Again, good to see alcohol in the workshop environment and Valeriy’s green and white checky mat for the Phantom. Note skilled rider covering front brake in readiness for (but not expectation of) an unlikely yet potential centrestand topple-off into photographer. On the ball.


Gennagiy P, Kolpino, Leningradskaya Oblast

If Gennagiy is a genuine policeman (and one suspects not) he should know better than to put stickers all over his visor. And if he’s going to finish off the decorating any time soon he could do a lot worse than see if Igor from Rzhev has got any spare rolls of that stone-cladding stuff. 

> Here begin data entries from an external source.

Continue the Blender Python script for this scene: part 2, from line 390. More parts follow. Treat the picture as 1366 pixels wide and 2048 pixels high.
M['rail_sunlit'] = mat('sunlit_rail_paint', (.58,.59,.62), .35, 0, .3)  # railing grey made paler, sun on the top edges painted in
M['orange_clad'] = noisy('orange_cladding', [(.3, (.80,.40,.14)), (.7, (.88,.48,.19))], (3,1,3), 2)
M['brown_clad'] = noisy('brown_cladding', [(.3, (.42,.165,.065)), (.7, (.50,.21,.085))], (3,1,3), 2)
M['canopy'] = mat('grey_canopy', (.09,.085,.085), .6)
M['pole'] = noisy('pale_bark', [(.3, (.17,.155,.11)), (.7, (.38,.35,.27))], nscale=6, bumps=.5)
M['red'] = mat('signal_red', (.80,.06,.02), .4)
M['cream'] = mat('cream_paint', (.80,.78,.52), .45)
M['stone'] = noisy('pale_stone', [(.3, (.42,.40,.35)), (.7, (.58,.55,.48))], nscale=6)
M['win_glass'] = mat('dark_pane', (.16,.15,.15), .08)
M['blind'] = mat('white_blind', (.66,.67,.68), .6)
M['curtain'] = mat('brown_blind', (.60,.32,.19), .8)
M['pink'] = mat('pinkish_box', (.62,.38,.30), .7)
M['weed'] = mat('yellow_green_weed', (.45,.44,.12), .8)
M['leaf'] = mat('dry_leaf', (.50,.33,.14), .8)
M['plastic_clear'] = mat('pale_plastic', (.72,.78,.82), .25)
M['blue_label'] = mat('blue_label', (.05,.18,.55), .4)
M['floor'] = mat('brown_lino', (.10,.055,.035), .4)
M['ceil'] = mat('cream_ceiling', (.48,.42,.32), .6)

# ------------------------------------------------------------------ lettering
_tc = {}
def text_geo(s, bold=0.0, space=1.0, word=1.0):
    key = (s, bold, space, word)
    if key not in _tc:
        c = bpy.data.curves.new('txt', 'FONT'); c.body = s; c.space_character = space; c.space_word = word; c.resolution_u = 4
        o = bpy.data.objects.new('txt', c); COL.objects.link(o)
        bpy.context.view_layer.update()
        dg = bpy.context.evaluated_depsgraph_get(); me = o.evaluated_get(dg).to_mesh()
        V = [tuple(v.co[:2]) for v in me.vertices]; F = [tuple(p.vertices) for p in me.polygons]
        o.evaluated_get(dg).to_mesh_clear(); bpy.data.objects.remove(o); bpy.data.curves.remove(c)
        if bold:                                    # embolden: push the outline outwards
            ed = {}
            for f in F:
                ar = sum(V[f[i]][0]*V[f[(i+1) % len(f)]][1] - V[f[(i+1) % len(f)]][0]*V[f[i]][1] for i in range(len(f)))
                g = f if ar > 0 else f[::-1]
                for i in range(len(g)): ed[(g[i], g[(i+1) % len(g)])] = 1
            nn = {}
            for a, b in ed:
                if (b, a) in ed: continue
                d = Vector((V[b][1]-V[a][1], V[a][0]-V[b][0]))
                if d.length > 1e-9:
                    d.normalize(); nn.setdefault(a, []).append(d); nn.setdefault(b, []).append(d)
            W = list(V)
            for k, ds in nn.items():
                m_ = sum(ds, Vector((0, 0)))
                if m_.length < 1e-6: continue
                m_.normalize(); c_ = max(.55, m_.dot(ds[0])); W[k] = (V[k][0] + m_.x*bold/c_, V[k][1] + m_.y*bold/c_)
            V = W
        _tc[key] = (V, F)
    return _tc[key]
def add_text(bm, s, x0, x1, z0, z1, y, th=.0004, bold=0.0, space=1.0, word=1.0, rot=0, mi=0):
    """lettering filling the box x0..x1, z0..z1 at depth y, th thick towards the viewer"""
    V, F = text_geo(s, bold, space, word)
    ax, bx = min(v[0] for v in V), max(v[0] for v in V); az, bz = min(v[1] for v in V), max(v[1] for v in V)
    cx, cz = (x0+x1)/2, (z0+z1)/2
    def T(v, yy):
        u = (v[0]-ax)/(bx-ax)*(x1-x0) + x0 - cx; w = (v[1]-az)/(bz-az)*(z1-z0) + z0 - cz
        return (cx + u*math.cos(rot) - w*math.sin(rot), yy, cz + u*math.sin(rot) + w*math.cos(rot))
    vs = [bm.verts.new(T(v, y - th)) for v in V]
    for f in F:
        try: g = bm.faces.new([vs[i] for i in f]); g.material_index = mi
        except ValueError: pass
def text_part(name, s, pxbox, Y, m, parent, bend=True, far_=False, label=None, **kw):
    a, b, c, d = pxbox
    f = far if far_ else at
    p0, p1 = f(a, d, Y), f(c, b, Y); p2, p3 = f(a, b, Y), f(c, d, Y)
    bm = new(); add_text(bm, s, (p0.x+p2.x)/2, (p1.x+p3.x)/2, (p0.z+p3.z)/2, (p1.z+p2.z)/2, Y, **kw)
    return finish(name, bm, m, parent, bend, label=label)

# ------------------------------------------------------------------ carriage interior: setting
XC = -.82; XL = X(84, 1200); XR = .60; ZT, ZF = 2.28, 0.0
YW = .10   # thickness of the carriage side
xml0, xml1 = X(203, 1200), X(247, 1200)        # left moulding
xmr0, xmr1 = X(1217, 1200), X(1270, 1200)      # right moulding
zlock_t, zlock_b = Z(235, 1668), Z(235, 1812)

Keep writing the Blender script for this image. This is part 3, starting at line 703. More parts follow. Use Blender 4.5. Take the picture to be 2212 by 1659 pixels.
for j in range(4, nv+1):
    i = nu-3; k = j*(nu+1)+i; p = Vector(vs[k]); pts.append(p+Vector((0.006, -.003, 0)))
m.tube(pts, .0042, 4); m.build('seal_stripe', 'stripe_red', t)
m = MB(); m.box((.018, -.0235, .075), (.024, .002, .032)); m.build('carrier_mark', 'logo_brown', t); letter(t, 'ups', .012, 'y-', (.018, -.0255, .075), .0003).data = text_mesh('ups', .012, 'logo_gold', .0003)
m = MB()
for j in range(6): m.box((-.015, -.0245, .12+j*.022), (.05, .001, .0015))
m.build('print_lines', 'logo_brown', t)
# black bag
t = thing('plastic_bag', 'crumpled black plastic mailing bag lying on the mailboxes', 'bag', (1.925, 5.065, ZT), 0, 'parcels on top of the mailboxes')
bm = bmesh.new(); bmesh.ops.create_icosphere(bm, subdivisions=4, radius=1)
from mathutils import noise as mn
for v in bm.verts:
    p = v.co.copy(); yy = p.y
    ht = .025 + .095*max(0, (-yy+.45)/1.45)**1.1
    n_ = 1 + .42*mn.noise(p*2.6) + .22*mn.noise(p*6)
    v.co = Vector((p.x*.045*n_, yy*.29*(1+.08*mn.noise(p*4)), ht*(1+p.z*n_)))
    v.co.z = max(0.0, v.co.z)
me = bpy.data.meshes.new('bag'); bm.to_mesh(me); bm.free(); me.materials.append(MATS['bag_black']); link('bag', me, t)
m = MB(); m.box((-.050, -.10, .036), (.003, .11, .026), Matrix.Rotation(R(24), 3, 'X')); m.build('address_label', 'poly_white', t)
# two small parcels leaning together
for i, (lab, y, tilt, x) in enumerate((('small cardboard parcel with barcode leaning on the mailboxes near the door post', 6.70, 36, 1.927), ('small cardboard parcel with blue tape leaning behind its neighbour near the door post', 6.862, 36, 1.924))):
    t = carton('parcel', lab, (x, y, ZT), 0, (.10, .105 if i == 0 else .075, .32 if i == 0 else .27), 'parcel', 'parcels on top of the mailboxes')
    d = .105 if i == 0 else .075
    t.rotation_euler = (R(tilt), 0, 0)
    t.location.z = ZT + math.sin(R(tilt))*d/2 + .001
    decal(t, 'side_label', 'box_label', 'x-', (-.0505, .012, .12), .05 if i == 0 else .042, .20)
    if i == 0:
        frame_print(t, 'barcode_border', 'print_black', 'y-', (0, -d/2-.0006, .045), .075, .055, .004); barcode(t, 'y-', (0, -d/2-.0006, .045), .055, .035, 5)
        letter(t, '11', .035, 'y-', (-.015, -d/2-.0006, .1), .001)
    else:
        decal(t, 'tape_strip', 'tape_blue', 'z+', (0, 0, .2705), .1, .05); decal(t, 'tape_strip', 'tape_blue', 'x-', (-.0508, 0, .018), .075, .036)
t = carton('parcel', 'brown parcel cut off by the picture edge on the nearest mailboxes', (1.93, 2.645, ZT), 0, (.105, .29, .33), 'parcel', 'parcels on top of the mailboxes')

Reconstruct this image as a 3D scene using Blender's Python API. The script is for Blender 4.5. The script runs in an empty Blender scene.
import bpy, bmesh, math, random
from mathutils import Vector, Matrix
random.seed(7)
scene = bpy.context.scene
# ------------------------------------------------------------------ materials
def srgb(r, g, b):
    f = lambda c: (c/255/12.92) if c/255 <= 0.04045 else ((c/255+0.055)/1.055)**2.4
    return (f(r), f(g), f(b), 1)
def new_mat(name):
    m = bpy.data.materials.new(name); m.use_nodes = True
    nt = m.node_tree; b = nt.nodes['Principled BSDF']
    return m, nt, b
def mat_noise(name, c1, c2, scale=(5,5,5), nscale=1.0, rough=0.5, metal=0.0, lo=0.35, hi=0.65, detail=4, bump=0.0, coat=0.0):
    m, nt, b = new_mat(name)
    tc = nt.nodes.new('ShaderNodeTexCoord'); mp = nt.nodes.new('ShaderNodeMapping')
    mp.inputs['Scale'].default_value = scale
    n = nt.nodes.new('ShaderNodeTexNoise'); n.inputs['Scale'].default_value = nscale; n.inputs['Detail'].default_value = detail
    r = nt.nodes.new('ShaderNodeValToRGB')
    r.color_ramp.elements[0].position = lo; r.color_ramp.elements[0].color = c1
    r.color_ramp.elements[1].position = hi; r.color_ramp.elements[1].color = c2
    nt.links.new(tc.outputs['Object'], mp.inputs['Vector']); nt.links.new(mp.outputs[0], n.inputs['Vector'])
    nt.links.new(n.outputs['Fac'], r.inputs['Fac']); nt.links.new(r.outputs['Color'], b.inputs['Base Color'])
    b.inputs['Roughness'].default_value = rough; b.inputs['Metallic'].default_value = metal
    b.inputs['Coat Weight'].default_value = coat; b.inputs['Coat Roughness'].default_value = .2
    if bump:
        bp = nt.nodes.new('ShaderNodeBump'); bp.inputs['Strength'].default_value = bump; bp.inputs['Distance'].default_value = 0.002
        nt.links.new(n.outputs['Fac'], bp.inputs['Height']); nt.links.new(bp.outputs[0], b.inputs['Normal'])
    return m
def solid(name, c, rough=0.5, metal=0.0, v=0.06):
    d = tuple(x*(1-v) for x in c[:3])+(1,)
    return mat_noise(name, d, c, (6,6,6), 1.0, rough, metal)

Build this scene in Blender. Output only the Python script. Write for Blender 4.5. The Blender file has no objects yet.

Andrei G, Saint Petersburg

Andrei is parked up in a language school office and judging by the muriel on his TT600 he’s something of an Anglophile. He’s got an R1 for when he’s teaching Japanese, an Indian for when he’s doing Indian and a Cossack outfit for chatting to his mates on.  

Alexey M, Saint Petersburg

There’s a certain pre-Great October Revolution (1917) vibe to this gaff. Note the  mouldings (no, not the fugurine) and olde worlde hardwood floor. So refreshing to see Alexey astride a totem of the modern age, a VFR800.

No wonder they had a revolution. Saint Petersburg the ‘Venice Of The North’ on the Neva River in the Gulf of Finland was built by conscripted peasants (who else?) in 1703. The city’s name was changed to Leningrad in 1924 and then back to St Petersburg in 1991. A population of around five million makes it twice the size of Manchester.